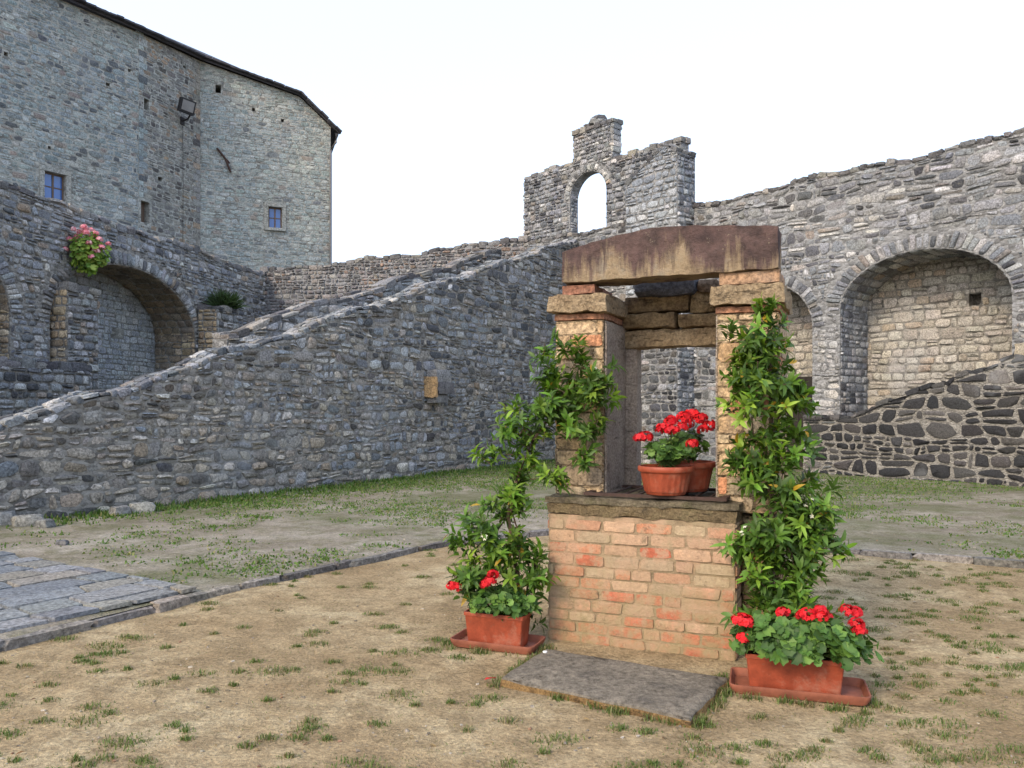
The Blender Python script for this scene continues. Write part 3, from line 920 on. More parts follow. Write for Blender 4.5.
# ------------------------------------------------------------------ tower
TP = [np.array(p, float) for p in ((-20.5, 20), (-14.0, 30), (-12.87, 33), (-7.93, 35), (-11.8, 46), (-26, 42))]
root = thing('tower_house', 'large grey stone tower house with dark slate roof at upper left', 'building', (TP[1][0], TP[1][1], 0))
LOC = np.array((TP[1][0], TP[1][1], 0.0))


def facet(i, topf, plt, holes, mort='mortar_far', detail=True, v0=4.5):
    a, b = TP[i], TP[(i + 1) % len(TP)]; d = b - a; Ln = np.linalg.norm(d); d = d / Ln
    mb = MB()
    hl = [[(h[0], h[2]), (h[1], h[2]), (h[1], h[3]), (h[0], h[3])] for h in holes]
    slab(mb, [(0, -.3), (Ln, -.3)] + [(u, topf(u)) for u in np.linspace(Ln, 0, 13)], hl, 0, .6)
    if detail:
        ins = lambda u, v: not any(h[0] - h[4] < u < h[1] + h[4] and h[2] - h[4] < v < h[3] + h[4] for h in holes)
        q = courses(0, Ln, v0, 16, .17, .35, (1, 2.6), .035, vtop=lambda u: topf(u) - .02, inside=ins, split=.25, lean=.25)
        lay(mb, (0, 0, 0), UX, UZ, (0, -1, 0), q, .03, .010, plt, S, p=3.2, rough_=.11, dv=.9)
    for h in holes:
        box(mb, h[0] - .1, h[1] + .1, .61, .66, h[2] - .1, h[3] + .1, 2)  # near-black sheet closes the hole, painting its unlit depth
    o = mb.build('wall', [M[mort], M['stone_far'], M['dark_wood_hole']], root)
    o.location = (a[0] - LOC[0], a[1] - LOC[1], 0); o.rotation_euler = (0, 0, math.atan2(d[1], d[0]))
    return o, d, Ln


EA = 15.75
LF = float(np.linalg.norm(TP[1] - TP[0]))


def on_facet(i, px, py):
    a, b = TP[i], TP[i + 1]; d = b - a; Ln = np.linalg.norm(d); d /= Ln; k = (px - 512) / F
    u = (k * a[1] - a[0]) / (d[0] - k * d[1]); D = a[1] + u * d[1]
    return u, EYE + (HZ - py) * D / F


def hole_at(i, px0, px1, py0, py1, m):
    u0, _ = on_facet(i, px0, py0); u1, _ = on_facet(i, px1, py0); _, z1 = on_facet(i, (px0 + px1) / 2, py0); _, z0 = on_facet(i, (px0 + px1) / 2, py1)
    return (u0, u1, z0, z1, m)


W1 = hole_at(0, 44.5, 66, 173, 200.5, .2)
W2 = hole_at(1, 141, 149.5, 201.5, 223, .06)
W3 = hole_at(2, 268.5, 282, 207, 228, .16)
small0 = [hole_at(0, a, b, c, d_, .02) for a, b, c, d_ in ((106, 110, 83, 86), (4, 8, 52, 56), (48, 51, 146, 149), (128, 131, 69, 72))]
small1 = [hole_at(1, a, b, c, d_, .02) for a, b, c, d_ in ((144, 149, 99, 110), (158, 162, 177, 181), (183, 186, 66, 68))]
small2 = [hole_at(2, a, b, c, d_, .05) for a, b, c, d_ in ((215.5, 221, 85, 93), (281, 284, 119, 122), (252, 255, 108, 111))]
top2 = lambda u: 16.0 - .224 * u if u < 4.02 else 15.1 - .855 * (u - 4.02)
f0 = facet(0, lambda u: EA, P_tower, [W1] + small0)
f1 = facet(1, lambda u: EA + .078 * u, P_tower_mid, [W2] + small1)
f2 = facet(2, top2, P_tower_r, [W3] + small2)
LR = float(np.linalg.norm(TP[3] - TP[2]))
facet(3, lambda u: top2(LR), P_tower, [], detail=False); facet(4, lambda u: EA, P_tower, [], detail=False); facet(5, lambda u: EA, P_tower, [], detail=False)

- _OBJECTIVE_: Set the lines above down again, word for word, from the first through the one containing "return u, EYE + (HZ - py) * D / F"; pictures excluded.

- _FINAL RESULT_:
The Blender Python script for this scene continues. Write part 3, from line 920 on. More parts follow. Write for Blender 4.5.
# ------------------------------------------------------------------ tower
TP = [np.array(p, float) for p in ((-20.5, 20), (-14.0, 30), (-12.87, 33), (-7.93, 35), (-11.8, 46), (-26, 42))]
root = thing('tower_house', 'large grey stone tower house with dark slate roof at upper left', 'building', (TP[1][0], TP[1][1], 0))
LOC = np.array((TP[1][0], TP[1][1], 0.0))


def facet(i, topf, plt, holes, mort='mortar_far', detail=True, v0=4.5):
    a, b = TP[i], TP[(i + 1) % len(TP)]; d = b - a; Ln = np.linalg.norm(d); d = d / Ln
    mb = MB()
    hl = [[(h[0], h[2]), (h[1], h[2]), (h[1], h[3]), (h[0], h[3])] for h in holes]
    slab(mb, [(0, -.3), (Ln, -.3)] + [(u, topf(u)) for u in np.linspace(Ln, 0, 13)], hl, 0, .6)
    if detail:
        ins = lambda u, v: not any(h[0] - h[4] < u < h[1] + h[4] and h[2] - h[4] < v < h[3] + h[4] for h in holes)
        q = courses(0, Ln, v0, 16, .17, .35, (1, 2.6), .035, vtop=lambda u: topf(u) - .02, inside=ins, split=.25, lean=.25)
        lay(mb, (0, 0, 0), UX, UZ, (0, -1, 0), q, .03, .010, plt, S, p=3.2, rough_=.11, dv=.9)
    for h in holes:
        box(mb, h[0] - .1, h[1] + .1, .61, .66, h[2] - .1, h[3] + .1, 2)  # near-black sheet closes the hole, painting its unlit depth
    o = mb.build('wall', [M[mort], M['stone_far'], M['dark_wood_hole']], root)
    o.location = (a[0] - LOC[0], a[1] - LOC[1], 0); o.rotation_euler = (0, 0, math.atan2(d[1], d[0]))
    return o, d, Ln


EA = 15.75
LF = float(np.linalg.norm(TP[1] - TP[0]))


def on_facet(i, px, py):
    a, b = TP[i], TP[i + 1]; d = b - a; Ln = np.linalg.norm(d); d /= Ln; k = (px - 512) / F
    u = (k * a[1] - a[0]) / (d[0] - k * d[1]); D = a[1] + u * d[1]
    return u, EYE + (HZ - py) * D / F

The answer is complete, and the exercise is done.